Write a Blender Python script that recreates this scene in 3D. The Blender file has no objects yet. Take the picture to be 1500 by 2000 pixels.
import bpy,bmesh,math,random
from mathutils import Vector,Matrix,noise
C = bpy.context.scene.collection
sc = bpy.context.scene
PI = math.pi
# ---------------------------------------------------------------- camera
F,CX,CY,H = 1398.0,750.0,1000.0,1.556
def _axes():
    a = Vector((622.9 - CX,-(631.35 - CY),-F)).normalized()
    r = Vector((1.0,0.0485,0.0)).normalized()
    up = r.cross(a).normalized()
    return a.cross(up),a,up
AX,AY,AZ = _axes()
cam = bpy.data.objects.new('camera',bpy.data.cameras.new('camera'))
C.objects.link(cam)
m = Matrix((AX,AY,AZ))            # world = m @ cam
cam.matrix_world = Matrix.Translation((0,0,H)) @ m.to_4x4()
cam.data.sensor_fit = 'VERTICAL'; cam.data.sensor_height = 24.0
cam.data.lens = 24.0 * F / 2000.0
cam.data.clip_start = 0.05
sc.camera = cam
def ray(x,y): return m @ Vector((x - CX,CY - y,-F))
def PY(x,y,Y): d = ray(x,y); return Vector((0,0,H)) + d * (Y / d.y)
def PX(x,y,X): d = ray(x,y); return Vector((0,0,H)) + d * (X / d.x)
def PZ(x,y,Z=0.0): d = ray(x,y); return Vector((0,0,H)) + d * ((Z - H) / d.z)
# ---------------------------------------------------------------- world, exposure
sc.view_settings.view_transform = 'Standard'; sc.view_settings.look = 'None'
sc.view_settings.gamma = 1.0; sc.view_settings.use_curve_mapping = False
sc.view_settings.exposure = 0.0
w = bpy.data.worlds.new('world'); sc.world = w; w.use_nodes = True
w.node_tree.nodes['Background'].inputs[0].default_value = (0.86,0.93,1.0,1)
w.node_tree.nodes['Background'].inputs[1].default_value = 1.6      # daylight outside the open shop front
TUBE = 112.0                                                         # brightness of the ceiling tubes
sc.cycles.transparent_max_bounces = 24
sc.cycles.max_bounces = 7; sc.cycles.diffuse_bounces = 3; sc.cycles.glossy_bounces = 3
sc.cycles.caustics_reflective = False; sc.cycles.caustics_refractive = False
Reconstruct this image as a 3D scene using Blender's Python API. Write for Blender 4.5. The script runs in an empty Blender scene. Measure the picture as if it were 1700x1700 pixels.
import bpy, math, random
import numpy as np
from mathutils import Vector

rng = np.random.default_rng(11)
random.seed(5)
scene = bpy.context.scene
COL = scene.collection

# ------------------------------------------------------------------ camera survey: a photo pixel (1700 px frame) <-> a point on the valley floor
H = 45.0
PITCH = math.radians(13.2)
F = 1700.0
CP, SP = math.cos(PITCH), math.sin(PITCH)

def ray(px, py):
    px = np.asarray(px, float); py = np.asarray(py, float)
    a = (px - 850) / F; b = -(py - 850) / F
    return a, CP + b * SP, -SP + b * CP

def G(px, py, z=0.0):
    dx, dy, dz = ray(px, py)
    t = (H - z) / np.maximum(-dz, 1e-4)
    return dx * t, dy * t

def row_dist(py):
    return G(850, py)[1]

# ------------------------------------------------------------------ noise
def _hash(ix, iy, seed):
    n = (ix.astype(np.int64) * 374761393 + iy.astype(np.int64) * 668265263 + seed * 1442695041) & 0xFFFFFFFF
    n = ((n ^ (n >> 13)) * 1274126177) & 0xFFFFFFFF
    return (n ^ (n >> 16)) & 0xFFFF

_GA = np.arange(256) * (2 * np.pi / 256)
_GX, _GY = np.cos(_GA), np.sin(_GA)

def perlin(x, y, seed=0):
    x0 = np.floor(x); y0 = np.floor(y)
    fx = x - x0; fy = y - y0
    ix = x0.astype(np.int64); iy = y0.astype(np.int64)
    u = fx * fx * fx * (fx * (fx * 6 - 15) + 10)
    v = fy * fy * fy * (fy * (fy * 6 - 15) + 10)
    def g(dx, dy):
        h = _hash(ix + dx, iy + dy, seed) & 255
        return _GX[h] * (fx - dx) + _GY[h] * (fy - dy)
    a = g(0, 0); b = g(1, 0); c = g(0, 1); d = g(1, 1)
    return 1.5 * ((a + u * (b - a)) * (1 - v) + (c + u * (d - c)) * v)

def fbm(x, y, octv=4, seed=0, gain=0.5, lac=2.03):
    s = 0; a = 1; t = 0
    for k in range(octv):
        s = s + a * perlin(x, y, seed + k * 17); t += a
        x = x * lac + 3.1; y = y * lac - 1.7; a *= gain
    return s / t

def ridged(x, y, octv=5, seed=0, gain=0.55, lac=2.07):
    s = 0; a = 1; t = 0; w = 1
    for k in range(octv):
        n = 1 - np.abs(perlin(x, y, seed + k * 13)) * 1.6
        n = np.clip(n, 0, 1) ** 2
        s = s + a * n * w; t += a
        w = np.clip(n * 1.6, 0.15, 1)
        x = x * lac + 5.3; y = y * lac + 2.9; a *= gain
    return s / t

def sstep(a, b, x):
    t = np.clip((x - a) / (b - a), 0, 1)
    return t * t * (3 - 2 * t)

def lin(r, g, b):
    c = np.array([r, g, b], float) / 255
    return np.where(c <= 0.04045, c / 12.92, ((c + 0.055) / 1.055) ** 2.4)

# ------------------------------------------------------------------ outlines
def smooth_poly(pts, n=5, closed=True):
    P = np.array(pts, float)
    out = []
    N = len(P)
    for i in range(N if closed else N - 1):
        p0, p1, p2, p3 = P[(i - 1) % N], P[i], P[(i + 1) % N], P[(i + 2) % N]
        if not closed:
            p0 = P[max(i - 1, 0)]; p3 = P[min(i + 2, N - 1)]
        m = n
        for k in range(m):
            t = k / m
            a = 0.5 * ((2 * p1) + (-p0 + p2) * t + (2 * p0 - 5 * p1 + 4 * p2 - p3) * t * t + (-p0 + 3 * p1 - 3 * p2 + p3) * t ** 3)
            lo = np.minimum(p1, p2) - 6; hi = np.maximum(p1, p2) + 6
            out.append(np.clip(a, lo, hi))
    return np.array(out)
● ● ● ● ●
Reproduce all the records precisely.

Write a Blender Python script that recreates this scene in 3D. The Blender file has no objects yet. Take the picture to be 1500 by 2000 pixels.
import bpy,bmesh,math,random
from mathutils import Vector,Matrix,noise
C = bpy.context.scene.collection
sc = bpy.context.scene
PI = math.pi
# ---------------------------------------------------------------- camera
F,CX,CY,H = 1398.0,750.0,1000.0,1.556
def _axes():
    a = Vector((622.9 - CX,-(631.35 - CY),-F)).normalized()
    r = Vector((1.0,0.0485,0.0)).normalized()
    up = r.cross(a).normalized()
    return a.cross(up),a,up
AX,AY,AZ = _axes()
cam = bpy.data.objects.new('camera',bpy.data.cameras.new('camera'))
C.objects.link(cam)
m = Matrix((AX,AY,AZ))            # world = m @ cam
cam.matrix_world = Matrix.Translation((0,0,H)) @ m.to_4x4()
cam.data.sensor_fit = 'VERTICAL'; cam.data.sensor_height = 24.0
cam.data.lens = 24.0 * F / 2000.0
cam.data.clip_start = 0.05
sc.camera = cam
def ray(x,y): return m @ Vector((x - CX,CY - y,-F))
def PY(x,y,Y): d = ray(x,y); return Vector((0,0,H)) + d * (Y / d.y)
def PX(x,y,X): d = ray(x,y); return Vector((0,0,H)) + d * (X / d.x)
def PZ(x,y,Z=0.0): d = ray(x,y); return Vector((0,0,H)) + d * ((Z - H) / d.z)
# ---------------------------------------------------------------- world, exposure
sc.view_settings.view_transform = 'Standard'; sc.view_settings.look = 'None'
sc.view_settings.gamma = 1.0; sc.view_settings.use_curve_mapping = False
sc.view_settings.exposure = 0.0
w = bpy.data.worlds.new('world'); sc.world = w; w.use_nodes = True
w.node_tree.nodes['Background'].inputs[0].default_value = (0.86,0.93,1.0,1)
w.node_tree.nodes['Background'].inputs[1].default_value = 1.6      # daylight outside the open shop front
TUBE = 112.0                                                         # brightness of the ceiling tubes
sc.cycles.transparent_max_bounces = 24
sc.cycles.max_bounces = 7; sc.cycles.diffuse_bounces = 3; sc.cycles.glossy_bounces = 3
sc.cycles.caustics_reflective = False; sc.cycles.caustics_refractive = False
Reconstruct this image as a 3D scene using Blender's Python API. Write for Blender 4.5. The script runs in an empty Blender scene. Measure the picture as if it were 1700x1700 pixels.
import bpy, math, random
import numpy as np
from mathutils import Vector

rng = np.random.default_rng(11)
random.seed(5)
scene = bpy.context.scene
COL = scene.collection

# ------------------------------------------------------------------ camera survey: a photo pixel (1700 px frame) <-> a point on the valley floor
H = 45.0
PITCH = math.radians(13.2)
F = 1700.0
CP, SP = math.cos(PITCH), math.sin(PITCH)

def ray(px, py):
    px = np.asarray(px, float); py = np.asarray(py, float)
    a = (px - 850) / F; b = -(py - 850) / F
    return a, CP + b * SP, -SP + b * CP

def G(px, py, z=0.0):
    dx, dy, dz = ray(px, py)
    t = (H - z) / np.maximum(-dz, 1e-4)
    return dx * t, dy * t

def row_dist(py):
    return G(850, py)[1]

# ------------------------------------------------------------------ noise
def _hash(ix, iy, seed):
    n = (ix.astype(np.int64) * 374761393 + iy.astype(np.int64) * 668265263 + seed * 1442695041) & 0xFFFFFFFF
    n = ((n ^ (n >> 13)) * 1274126177) & 0xFFFFFFFF
    return (n ^ (n >> 16)) & 0xFFFF

_GA = np.arange(256) * (2 * np.pi / 256)
_GX, _GY = np.cos(_GA), np.sin(_GA)

def perlin(x, y, seed=0):
    x0 = np.floor(x); y0 = np.floor(y)
    fx = x - x0; fy = y - y0
    ix = x0.astype(np.int64); iy = y0.astype(np.int64)
    u = fx * fx * fx * (fx * (fx * 6 - 15) + 10)
    v = fy * fy * fy * (fy * (fy * 6 - 15) + 10)
    def g(dx, dy):
        h = _hash(ix + dx, iy + dy, seed) & 255
        return _GX[h] * (fx - dx) + _GY[h] * (fy - dy)
    a = g(0, 0); b = g(1, 0); c = g(0, 1); d = g(1, 1)
    return 1.5 * ((a + u * (b - a)) * (1 - v) + (c + u * (d - c)) * v)

def fbm(x, y, octv=4, seed=0, gain=0.5, lac=2.03):
    s = 0; a = 1; t = 0
    for k in range(octv):
        s = s + a * perlin(x, y, seed + k * 17); t += a
        x = x * lac + 3.1; y = y * lac - 1.7; a *= gain
    return s / t

def ridged(x, y, octv=5, seed=0, gain=0.55, lac=2.07):
    s = 0; a = 1; t = 0; w = 1
    for k in range(octv):
        n = 1 - np.abs(perlin(x, y, seed + k * 13)) * 1.6
        n = np.clip(n, 0, 1) ** 2
        s = s + a * n * w; t += a
        w = np.clip(n * 1.6, 0.15, 1)
        x = x * lac + 5.3; y = y * lac + 2.9; a *= gain
    return s / t

def sstep(a, b, x):
    t = np.clip((x - a) / (b - a), 0, 1)
    return t * t * (3 - 2 * t)

def lin(r, g, b):
    c = np.array([r, g, b], float) / 255
    return np.where(c <= 0.04045, c / 12.92, ((c + 0.055) / 1.055) ** 2.4)

# ------------------------------------------------------------------ outlines
def smooth_poly(pts, n=5, closed=True):
    P = np.array(pts, float)
    out = []
    N = len(P)
    for i in range(N if closed else N - 1):
        p0, p1, p2, p3 = P[(i - 1) % N], P[i], P[(i + 1) % N], P[(i + 2) % N]
        if not closed:
            p0 = P[max(i - 1, 0)]; p3 = P[min(i + 2, N - 1)]
        m = n
        for k in range(m):
            t = k / m
            a = 0.5 * ((2 * p1) + (-p0 + p2) * t + (2 * p0 - 5 * p1 + 4 * p2 - p3) * t * t + (-p0 + 3 * p1 - 3 * p2 + p3) * t ** 3)
            lo = np.minimum(p1, p2) - 6; hi = np.maximum(p1, p2) + 6
            out.append(np.clip(a, lo, hi))
    return np.array(out)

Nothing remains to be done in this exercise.